Data for this exercise
#####

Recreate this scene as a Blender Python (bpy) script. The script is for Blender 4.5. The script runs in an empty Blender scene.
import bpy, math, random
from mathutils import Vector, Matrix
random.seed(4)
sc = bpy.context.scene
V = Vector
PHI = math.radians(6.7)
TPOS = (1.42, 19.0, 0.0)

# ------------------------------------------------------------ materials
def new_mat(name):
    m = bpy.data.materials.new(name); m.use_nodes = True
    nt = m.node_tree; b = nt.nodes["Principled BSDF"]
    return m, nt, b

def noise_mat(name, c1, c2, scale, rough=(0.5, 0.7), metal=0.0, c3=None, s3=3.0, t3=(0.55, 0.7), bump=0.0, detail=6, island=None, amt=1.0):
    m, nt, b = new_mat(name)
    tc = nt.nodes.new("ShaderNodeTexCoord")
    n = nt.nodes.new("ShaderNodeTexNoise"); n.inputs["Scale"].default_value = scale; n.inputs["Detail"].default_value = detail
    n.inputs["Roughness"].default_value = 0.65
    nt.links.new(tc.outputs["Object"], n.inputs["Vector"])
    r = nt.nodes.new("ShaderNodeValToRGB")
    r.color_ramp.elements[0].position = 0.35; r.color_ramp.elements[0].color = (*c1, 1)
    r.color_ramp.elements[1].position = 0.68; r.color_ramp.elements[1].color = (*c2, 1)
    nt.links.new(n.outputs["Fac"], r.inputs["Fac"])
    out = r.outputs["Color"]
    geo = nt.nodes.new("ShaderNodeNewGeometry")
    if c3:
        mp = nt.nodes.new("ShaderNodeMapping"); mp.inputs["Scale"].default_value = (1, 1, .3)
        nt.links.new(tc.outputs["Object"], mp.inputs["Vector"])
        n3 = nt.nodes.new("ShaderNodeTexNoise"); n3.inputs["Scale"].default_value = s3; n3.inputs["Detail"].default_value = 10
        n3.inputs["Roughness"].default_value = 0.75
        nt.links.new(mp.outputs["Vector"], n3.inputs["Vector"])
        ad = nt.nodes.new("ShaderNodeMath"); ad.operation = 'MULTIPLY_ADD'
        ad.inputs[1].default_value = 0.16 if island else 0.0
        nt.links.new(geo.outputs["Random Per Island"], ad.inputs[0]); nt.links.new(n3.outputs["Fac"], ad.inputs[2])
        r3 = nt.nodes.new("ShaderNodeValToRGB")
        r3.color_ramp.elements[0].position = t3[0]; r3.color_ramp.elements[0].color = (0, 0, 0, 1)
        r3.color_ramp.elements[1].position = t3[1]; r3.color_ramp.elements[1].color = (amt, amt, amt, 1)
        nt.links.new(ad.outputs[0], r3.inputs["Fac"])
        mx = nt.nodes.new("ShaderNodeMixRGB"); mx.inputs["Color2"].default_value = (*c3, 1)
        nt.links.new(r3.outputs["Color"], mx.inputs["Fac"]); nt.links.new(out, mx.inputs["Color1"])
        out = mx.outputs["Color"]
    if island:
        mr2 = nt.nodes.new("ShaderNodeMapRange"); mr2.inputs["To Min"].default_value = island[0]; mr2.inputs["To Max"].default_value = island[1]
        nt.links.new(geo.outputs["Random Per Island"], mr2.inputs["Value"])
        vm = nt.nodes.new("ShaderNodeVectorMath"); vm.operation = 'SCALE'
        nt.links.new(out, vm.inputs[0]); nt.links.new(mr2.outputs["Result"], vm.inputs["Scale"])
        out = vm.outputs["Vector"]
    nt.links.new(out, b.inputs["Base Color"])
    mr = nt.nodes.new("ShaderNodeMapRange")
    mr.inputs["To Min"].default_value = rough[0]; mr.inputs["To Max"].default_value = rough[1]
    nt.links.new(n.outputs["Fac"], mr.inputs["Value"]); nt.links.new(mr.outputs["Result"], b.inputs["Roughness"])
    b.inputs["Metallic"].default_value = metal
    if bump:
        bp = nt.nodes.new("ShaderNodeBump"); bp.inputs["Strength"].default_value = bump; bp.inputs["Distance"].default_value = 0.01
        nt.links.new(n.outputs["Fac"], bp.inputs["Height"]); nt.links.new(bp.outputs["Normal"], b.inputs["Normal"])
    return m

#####

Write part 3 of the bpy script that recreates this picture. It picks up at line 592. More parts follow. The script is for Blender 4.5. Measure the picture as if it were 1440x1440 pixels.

#####

Task details
Print the lines from the line with "Recreate this scene" to the line with "return m, nt, b" exactly, and print nothing else. Both of those lines are included.

Reply to the exercise
Recreate this scene as a Blender Python (bpy) script. The script is for Blender 4.5. The script runs in an empty Blender scene.
import bpy, math, random
from mathutils import Vector, Matrix
random.seed(4)
sc = bpy.context.scene
V = Vector
PHI = math.radians(6.7)
TPOS = (1.42, 19.0, 0.0)

# ------------------------------------------------------------ materials
def new_mat(name):
    m = bpy.data.materials.new(name); m.use_nodes = True
    nt = m.node_tree; b = nt.nodes["Principled BSDF"]
    return m, nt, b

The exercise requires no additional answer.